As Trilhas de Longo Curso e as Unidades de Conservação
A Rede Brasileira de Trilhas se sustenta em três eixos básicos de atuação: recreação, geração de renda e sustentabilidade. É notória a função da Rede de Trilhas como equipamento de recreação e lazer para os usuários das trilhas que, junto com a geração de renda, talvez sejam as características mais marcantes para o público em geral no que se refere aos benefícios trazidos pelas Trilhas de Longo Curso.
Entretanto, as vantagens apresentadas por essas trilhas para a sociedade vão além da recreação e geração de renda. A conservação de ecossistemas é sem dúvida um dos motores que move a Rede Brasileira de Trilhas, que atua para que o estado Brasileiro e a sociedade reconheçam as Trilhas de Longo Curso como ferramenta estratégica de conservação da diversidade biológica e dos serviços ecossistêmicos prestados ao longo dos territórios por onde passa.
A conectividade entre áreas protegidas é essencial para a manutenção da saúde dos ecossistemas e foi nesse sentido que a International Union for Conservation of Nature (IUCN) publicou em 2020 as Diretrizes para conservar a conectividade por meio de redes e corredores ecológicos¹ por meio da World Commission on Protected Areas (WCPA).
Na referida publicação é citada uma série de serviços ecossistêmicos gerados pela manutenção desses corredores ecológicos, como migração de fauna, a manutenção dos serviços hidrológicos, a ciclagem de nutrientes, a polinização, dispersão de sementes, além da promoção da segurança alimentar, o aumento da resiliência climática e até mesmo o fortalecimento da saúde das pessoas, uma vez que a saúde dos ecossistemas colabora significativamente com a saúde pública.

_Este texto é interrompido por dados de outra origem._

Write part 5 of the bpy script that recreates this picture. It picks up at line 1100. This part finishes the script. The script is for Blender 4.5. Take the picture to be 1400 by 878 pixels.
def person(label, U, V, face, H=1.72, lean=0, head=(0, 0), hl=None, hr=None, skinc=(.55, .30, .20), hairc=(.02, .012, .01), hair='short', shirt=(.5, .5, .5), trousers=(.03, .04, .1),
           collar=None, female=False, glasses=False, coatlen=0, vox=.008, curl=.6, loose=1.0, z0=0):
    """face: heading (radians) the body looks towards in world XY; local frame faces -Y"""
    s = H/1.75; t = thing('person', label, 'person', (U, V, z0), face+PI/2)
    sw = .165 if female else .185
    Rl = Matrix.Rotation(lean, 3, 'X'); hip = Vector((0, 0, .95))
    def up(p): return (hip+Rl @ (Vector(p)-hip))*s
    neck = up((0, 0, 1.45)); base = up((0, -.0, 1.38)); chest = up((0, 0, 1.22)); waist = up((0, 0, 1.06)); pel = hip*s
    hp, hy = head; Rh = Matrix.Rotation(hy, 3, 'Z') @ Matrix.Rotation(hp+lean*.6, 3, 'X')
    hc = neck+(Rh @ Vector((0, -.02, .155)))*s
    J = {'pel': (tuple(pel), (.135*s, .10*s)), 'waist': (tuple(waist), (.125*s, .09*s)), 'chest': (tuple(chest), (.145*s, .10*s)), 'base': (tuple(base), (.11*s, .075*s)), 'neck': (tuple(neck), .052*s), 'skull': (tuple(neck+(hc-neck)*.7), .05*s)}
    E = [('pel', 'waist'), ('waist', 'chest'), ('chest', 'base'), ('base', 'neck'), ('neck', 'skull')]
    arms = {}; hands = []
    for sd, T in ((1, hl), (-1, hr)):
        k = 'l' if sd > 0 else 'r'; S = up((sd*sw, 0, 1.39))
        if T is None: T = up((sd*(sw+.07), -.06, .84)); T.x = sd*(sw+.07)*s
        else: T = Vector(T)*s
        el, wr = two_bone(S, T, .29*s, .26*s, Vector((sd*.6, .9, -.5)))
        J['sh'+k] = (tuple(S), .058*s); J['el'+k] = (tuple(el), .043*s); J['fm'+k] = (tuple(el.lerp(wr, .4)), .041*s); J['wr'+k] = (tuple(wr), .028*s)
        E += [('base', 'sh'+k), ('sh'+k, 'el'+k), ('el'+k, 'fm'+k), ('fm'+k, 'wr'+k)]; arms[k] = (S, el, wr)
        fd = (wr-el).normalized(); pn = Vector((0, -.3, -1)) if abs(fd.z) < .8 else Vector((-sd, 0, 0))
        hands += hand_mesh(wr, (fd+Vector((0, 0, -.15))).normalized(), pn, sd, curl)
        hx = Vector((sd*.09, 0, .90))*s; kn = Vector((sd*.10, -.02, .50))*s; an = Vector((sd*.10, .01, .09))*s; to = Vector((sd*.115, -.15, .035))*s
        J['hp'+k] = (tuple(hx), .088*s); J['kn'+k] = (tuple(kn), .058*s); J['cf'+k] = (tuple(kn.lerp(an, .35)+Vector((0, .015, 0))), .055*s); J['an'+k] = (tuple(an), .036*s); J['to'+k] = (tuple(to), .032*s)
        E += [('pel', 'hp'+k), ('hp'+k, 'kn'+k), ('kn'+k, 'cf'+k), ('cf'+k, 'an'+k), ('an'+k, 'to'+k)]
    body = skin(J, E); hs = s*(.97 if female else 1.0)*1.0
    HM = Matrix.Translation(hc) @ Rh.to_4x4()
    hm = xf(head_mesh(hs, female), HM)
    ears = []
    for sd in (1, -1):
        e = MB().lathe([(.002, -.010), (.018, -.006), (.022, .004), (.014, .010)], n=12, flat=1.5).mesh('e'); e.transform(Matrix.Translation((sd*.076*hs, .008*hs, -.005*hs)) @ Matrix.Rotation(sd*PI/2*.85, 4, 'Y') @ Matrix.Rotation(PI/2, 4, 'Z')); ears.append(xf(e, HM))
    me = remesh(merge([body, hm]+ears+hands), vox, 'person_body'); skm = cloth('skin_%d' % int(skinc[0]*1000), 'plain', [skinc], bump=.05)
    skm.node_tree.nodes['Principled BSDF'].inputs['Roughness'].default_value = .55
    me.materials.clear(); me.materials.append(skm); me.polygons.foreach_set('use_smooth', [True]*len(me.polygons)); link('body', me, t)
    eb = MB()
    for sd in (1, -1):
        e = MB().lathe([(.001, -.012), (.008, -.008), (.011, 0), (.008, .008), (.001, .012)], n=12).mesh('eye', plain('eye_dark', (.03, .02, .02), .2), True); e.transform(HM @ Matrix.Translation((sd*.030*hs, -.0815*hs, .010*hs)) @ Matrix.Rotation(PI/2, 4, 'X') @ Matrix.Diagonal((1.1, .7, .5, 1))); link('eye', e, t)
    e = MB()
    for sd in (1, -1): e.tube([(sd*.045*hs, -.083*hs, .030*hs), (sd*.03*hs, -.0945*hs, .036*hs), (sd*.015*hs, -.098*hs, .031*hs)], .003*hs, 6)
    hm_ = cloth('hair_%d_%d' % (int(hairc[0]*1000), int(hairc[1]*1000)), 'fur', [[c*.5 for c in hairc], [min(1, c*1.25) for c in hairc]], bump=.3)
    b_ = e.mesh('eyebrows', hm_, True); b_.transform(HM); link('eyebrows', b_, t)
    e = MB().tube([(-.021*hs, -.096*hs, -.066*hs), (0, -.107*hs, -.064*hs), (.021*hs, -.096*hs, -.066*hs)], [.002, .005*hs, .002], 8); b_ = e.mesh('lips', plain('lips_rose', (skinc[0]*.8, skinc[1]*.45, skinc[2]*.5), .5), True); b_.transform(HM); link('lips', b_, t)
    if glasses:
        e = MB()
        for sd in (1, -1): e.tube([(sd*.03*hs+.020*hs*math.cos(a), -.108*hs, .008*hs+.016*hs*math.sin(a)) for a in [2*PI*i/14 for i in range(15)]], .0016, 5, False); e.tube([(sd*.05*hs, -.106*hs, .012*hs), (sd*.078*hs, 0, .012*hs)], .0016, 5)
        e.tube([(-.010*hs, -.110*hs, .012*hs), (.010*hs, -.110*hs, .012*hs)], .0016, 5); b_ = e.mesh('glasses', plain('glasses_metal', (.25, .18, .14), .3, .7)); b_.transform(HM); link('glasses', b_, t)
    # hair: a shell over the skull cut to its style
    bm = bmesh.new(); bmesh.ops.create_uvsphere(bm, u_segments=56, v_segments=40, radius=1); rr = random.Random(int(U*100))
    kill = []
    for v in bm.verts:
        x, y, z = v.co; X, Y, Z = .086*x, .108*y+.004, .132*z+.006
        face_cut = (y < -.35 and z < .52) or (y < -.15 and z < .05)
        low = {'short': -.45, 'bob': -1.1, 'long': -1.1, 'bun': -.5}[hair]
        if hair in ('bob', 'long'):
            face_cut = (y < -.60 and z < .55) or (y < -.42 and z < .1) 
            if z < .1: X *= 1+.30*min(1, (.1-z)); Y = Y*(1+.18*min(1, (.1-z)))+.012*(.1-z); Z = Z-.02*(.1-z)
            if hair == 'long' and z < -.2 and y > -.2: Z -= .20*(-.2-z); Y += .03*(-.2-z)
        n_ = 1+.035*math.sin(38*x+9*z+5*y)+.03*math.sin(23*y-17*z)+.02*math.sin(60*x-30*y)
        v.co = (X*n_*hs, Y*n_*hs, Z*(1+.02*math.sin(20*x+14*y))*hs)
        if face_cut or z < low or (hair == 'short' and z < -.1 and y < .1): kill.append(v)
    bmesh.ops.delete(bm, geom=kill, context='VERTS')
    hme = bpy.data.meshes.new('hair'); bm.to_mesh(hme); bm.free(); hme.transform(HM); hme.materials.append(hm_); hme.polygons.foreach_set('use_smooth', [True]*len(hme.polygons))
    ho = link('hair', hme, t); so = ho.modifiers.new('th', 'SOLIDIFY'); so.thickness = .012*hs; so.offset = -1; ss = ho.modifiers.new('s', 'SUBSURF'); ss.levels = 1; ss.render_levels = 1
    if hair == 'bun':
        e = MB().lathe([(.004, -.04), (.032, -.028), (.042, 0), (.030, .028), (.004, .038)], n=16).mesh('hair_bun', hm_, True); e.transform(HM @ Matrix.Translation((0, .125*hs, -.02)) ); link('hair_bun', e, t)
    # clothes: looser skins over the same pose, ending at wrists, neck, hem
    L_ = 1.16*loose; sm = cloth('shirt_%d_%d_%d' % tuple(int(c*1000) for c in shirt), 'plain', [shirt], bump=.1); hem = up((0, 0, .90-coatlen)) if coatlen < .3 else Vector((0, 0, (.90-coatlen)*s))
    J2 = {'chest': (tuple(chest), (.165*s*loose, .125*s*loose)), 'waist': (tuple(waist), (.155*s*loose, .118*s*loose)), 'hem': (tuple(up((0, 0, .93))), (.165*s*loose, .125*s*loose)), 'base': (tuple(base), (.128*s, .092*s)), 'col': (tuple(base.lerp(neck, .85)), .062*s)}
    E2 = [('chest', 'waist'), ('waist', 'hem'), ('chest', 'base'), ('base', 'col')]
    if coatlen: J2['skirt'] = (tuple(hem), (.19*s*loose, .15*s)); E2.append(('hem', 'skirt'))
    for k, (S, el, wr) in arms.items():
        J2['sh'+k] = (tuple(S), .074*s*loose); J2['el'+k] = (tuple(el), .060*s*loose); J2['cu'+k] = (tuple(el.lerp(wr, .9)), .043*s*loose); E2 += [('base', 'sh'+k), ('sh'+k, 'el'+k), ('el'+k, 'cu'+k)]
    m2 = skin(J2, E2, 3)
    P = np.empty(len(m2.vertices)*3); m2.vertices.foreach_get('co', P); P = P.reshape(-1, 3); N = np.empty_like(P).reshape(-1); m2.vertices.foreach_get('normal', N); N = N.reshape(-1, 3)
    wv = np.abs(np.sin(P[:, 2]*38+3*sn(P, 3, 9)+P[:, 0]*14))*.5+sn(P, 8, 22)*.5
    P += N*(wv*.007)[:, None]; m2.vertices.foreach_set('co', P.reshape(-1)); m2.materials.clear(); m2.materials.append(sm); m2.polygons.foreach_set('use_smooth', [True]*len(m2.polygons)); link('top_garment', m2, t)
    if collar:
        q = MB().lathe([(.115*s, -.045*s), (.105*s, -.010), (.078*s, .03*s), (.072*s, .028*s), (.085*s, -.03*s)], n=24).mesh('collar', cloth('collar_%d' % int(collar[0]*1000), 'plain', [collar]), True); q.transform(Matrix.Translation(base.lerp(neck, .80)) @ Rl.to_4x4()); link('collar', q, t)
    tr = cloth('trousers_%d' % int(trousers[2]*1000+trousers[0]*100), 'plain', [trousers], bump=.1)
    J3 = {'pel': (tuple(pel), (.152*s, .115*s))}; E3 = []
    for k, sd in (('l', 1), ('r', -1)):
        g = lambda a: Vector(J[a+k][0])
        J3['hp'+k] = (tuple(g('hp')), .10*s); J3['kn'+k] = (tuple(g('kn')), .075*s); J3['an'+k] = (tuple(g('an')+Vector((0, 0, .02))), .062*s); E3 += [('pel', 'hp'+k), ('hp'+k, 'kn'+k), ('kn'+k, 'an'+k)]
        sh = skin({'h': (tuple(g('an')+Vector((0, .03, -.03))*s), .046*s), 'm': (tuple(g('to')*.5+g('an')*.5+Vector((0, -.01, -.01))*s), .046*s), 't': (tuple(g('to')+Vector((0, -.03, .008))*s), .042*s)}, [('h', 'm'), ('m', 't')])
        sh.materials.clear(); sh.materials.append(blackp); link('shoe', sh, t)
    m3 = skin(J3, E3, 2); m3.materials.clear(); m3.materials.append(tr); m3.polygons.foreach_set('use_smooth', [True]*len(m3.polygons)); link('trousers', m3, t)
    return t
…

E é justamente, observando os benefícios e a necessidade de criação de conectores de paisagens que a Rede Brasileira de Trilhas vem atuando junto às unidades de conservação de forma sinérgica para que possamos, juntos, promover a valorização dessas áreas protegidas e criar uma grande rede conectora de paisagens naturais.
É sabido que a fragmentação de ambientes tornou a malha de áreas protegidas brasileiras mais próxima de um conjunto do que de um sistema, induzindo a gestão individualizada de cada área protegida. Nesse sentido a Rede Brasileira de Trilhas colabora, sobretudo, para que as Unidades de Conservação, possam ser geridas verdadeiramente como um sistema, e não como um conjunto, que são coisas bem distintas.
Até aqui, já são 235 unidades de conservação e 01 Geoparque conectados pelos mais de 10 mil quilômetros de Trilhas planejadas distribuídos pelos seis biomas terrestres existentes no país: Mata Atlântica, Cerrado, Pampas, Caatinga, Amazônia e Pantanal.
Essa conectividade gerada pelas Trilhas de Longo Curso como ferramenta de conservação corrobora com o SNUC ainda uma vez que as Trilhas promovem a educação e interpretação ambiental, a recreação em contato com a natureza e o turismo ecológico. E lembramos ainda que um dos princípios previstos na Lei do SNUC é a “busca de apoio e a cooperação de organizações não-governamentais, de organizações privadas e pessoas físicas para o desenvolvimento de estudos, pesquisas científicas, práticas de educação ambiental, atividades de lazer e de turismo ecológico, monitoramento, manutenção e outras atividades de gestão das unidades de conservação;” e as TLC são uma oportunidade de fortalecer essa relação entre os diversos atores dos territórios onde as UCs se localizam em todo Brasil.
Atualmente, a Trilha Transespinhaço (MG) é a Trilha de Longo Curso que conecta o maior número de unidades de conservação: são 50 UCs ao longo dos cerca de 1.000 km de percurso em implementação. A Trilha Transmantiqueira vem em seguida no ranking de unidades de conservação, são 30 áreas conectadas pela trilha que percorre três estados (SP, RJ e MG) por cerca de 1.200 km de trilha.
Vale destacar também que a presença de UCs geridas por distintas esferas administrativas ao longo das trilhas é fundamental na institucionalização de um projeto integrador, onde todos os envolvidos possam desenvolver um sentimento de "pertencimento à causa". As Trilhas de Longo Curso criam então um ambiente de integração entre a União, os Estados da Federação e as Prefeituras Municipais. Oque é, sem dúvida, uma resposta a um dos maiores desafios da gestão pública no país: a pouca integração entre as esferas administrativas. Que, inclusive, não é um problema exclusivo da agenda ambiental.
Monitorar a implementação dessas Trilhas como ferramenta do SNUC é imperioso. Nas três esferas de governo, iniciativa privada e sociedade civil, precisamos nos unir para aplicar cada vez melhor essa nova ferramenta de conservação, de maneira a que ela ajude o SNUC a produzir sempre melhores resultados na sua missão legal.